Whenever you think you might have your bearings, Smoczynska tosses in a new twist, the movie wriggling too fitfully for viewers to get a proper hold on what they’re watching. For one thing, the mythology never stops expanding, as new abilities (hey, Golden and Silver can communicate telepathically!) and new creatures (“the fiends”) are introduced at will. As the movie goes on, the curveballs come from increasingly unexpected directions: When one of the girls gets frisky with another woman, the human adds to the fetishistic fun they’re having by pulling out a loaded gun. Why not? Even on a second viewing it’s hard to make sense of why the story’s languid and comparatively lackluster middle third gets sucked into the fraught domestic lives of the mermaids’ foster family, but the sharp pivot feels like part of the film’s charm.

Until it doesn’t. Try as she might to pretend otherwise, Smoczynska builds her story upon the foundation of a fairy tale, and all of her fantastically bonkers ornamentations are supported by the romance that blossoms between Silver and Mietek. That’s the one arc that can be traced from the first shot of “The Lure” to the last, but the movie too often leaves it dangling, bloody chum for whatever craziness its creator can think up next. The whole film runs less than 90 minutes, but it’s so dense with unfulfilled ideas that it feels much longer. Ultimately, the narrative is pulled along on the strength of its sinister undercurrents, its hungry bloodlust, and the feeling that every dream has its dark side.

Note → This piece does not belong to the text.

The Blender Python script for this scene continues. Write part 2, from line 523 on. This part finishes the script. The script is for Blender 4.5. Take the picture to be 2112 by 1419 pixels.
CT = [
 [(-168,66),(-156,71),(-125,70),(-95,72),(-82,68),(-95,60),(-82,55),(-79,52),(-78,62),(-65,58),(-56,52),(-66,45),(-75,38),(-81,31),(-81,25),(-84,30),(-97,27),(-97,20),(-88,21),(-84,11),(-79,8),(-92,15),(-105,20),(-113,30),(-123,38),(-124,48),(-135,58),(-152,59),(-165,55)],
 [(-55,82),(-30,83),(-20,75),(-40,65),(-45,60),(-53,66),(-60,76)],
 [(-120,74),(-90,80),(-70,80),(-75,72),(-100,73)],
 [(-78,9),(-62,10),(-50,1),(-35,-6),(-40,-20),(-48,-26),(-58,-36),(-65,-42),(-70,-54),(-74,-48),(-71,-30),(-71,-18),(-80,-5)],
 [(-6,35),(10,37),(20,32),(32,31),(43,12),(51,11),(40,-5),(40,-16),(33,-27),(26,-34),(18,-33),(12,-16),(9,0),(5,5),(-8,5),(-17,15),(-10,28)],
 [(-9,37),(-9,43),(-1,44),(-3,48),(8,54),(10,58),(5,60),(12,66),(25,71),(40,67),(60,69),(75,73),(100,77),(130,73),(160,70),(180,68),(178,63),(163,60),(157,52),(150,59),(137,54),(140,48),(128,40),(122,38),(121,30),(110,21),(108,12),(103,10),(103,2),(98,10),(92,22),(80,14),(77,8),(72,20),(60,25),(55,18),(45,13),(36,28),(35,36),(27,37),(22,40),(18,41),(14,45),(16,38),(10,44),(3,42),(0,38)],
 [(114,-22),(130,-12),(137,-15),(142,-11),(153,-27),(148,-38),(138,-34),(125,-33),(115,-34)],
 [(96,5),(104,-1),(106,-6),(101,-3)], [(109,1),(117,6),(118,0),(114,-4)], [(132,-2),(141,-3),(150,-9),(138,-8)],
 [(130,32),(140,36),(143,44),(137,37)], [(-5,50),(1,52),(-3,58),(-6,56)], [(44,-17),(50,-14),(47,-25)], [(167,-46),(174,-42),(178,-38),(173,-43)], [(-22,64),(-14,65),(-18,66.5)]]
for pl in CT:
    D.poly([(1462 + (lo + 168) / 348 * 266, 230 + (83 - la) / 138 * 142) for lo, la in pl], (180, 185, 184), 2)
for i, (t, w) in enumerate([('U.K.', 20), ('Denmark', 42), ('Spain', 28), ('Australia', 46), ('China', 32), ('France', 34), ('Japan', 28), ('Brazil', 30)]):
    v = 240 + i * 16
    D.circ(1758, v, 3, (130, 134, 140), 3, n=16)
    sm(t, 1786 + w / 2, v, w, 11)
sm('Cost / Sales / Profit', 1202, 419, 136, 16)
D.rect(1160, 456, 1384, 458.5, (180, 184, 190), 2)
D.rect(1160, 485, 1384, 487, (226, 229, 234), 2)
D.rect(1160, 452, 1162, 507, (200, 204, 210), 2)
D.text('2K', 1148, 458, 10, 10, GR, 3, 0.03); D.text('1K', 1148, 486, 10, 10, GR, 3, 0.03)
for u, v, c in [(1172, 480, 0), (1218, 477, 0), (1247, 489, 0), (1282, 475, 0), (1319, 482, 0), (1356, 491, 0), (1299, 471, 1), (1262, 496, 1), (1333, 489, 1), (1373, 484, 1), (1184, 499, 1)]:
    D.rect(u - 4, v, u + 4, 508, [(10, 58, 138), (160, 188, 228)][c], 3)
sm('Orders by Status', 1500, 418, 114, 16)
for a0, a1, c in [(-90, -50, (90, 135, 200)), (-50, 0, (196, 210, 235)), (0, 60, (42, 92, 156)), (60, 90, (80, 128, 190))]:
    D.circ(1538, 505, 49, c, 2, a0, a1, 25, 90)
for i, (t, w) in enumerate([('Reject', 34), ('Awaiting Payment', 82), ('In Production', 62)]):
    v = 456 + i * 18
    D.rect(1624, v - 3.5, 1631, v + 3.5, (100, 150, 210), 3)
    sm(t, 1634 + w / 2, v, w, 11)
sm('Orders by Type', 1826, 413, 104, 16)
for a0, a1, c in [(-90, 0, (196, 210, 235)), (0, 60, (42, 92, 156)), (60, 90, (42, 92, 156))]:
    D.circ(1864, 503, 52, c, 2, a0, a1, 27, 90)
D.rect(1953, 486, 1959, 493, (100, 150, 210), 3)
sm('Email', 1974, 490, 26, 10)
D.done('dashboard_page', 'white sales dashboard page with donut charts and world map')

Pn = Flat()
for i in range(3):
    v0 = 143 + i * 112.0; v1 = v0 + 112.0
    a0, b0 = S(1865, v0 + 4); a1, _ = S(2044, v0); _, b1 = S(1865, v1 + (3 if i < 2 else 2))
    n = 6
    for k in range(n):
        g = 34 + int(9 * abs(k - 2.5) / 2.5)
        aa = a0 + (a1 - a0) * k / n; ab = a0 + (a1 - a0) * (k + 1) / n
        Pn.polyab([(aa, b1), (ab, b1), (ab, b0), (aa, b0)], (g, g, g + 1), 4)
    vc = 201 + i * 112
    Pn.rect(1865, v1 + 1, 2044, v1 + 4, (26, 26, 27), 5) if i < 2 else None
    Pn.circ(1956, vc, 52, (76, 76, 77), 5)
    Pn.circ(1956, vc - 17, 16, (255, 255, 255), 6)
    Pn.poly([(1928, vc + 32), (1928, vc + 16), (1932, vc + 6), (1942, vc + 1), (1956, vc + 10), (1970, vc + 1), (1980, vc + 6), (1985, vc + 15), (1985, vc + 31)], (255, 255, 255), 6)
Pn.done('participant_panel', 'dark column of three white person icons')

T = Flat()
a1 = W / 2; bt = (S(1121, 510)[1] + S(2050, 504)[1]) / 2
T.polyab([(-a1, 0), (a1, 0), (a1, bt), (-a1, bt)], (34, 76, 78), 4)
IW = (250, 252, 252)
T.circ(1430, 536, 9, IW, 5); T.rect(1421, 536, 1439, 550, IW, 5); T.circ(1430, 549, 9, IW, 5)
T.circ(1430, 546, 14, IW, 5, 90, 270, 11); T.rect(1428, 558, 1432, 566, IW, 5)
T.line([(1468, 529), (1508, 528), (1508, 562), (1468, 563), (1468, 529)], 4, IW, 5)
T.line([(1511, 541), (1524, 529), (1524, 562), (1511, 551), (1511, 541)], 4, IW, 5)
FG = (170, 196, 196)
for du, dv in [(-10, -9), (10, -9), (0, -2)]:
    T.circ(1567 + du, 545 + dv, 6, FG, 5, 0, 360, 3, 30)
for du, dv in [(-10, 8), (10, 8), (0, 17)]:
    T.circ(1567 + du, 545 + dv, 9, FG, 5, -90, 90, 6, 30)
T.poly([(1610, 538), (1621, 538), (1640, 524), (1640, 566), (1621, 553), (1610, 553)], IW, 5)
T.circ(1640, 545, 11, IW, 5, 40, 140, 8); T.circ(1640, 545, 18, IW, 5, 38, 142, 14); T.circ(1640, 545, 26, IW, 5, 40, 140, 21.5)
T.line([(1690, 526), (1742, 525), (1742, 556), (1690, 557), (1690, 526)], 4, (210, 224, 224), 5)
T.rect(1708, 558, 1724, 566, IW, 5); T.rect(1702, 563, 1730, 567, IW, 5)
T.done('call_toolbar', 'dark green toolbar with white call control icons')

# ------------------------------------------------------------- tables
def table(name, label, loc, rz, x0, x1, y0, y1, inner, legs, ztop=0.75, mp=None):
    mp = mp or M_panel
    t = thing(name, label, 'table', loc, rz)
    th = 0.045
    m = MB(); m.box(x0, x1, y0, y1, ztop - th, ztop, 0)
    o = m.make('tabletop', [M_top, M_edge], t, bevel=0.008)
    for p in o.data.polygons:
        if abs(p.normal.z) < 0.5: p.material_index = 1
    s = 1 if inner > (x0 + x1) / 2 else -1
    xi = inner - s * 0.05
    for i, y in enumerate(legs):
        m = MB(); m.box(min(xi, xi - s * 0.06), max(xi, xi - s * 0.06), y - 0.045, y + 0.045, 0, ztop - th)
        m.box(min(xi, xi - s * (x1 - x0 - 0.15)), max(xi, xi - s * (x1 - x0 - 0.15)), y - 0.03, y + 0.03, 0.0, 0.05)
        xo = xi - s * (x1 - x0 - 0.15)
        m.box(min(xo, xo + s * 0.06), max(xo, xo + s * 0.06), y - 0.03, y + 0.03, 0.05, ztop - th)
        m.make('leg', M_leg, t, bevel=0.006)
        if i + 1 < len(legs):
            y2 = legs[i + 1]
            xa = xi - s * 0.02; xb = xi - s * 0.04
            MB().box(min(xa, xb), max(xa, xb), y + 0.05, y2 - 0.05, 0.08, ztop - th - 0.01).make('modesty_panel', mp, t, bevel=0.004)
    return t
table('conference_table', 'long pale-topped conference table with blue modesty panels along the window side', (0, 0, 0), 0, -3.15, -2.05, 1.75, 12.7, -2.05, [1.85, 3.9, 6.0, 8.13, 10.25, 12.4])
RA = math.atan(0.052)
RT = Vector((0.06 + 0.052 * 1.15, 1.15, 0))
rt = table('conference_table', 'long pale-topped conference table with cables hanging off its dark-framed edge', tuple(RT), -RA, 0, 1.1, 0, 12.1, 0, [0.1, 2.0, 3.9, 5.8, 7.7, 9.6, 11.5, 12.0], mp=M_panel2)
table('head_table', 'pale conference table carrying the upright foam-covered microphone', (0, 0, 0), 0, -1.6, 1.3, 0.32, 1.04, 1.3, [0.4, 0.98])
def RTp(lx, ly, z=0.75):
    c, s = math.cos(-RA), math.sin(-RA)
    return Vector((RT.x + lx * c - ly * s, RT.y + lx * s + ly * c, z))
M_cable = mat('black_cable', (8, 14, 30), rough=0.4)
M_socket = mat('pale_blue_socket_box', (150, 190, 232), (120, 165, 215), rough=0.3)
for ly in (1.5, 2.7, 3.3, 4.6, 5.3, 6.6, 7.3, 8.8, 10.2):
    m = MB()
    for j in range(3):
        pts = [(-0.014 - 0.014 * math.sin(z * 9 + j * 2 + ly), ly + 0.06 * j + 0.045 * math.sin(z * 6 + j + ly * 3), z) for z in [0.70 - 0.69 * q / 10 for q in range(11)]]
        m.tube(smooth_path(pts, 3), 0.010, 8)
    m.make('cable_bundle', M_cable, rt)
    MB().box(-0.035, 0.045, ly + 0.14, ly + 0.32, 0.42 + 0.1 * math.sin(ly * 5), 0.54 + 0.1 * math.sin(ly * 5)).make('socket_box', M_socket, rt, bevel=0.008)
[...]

And, to some extent, the love story’s fitful development is justified by Mietek’s relative disinterest. “You’ll always be a fish to me,” he tells Silver from the start, casting her naïve efforts to win him over in a tragic light. Dare to peek under the scales of this wholly original and ominously enchanting nightmare, and you’ll find a simple story about the things that society forces a girl to give up if she wants to be part of our world.

Grade: B+

“The Lure” premiered at Sundance, is screening at the Fantasia Film Festival, and is currently seeking U.S. distribution.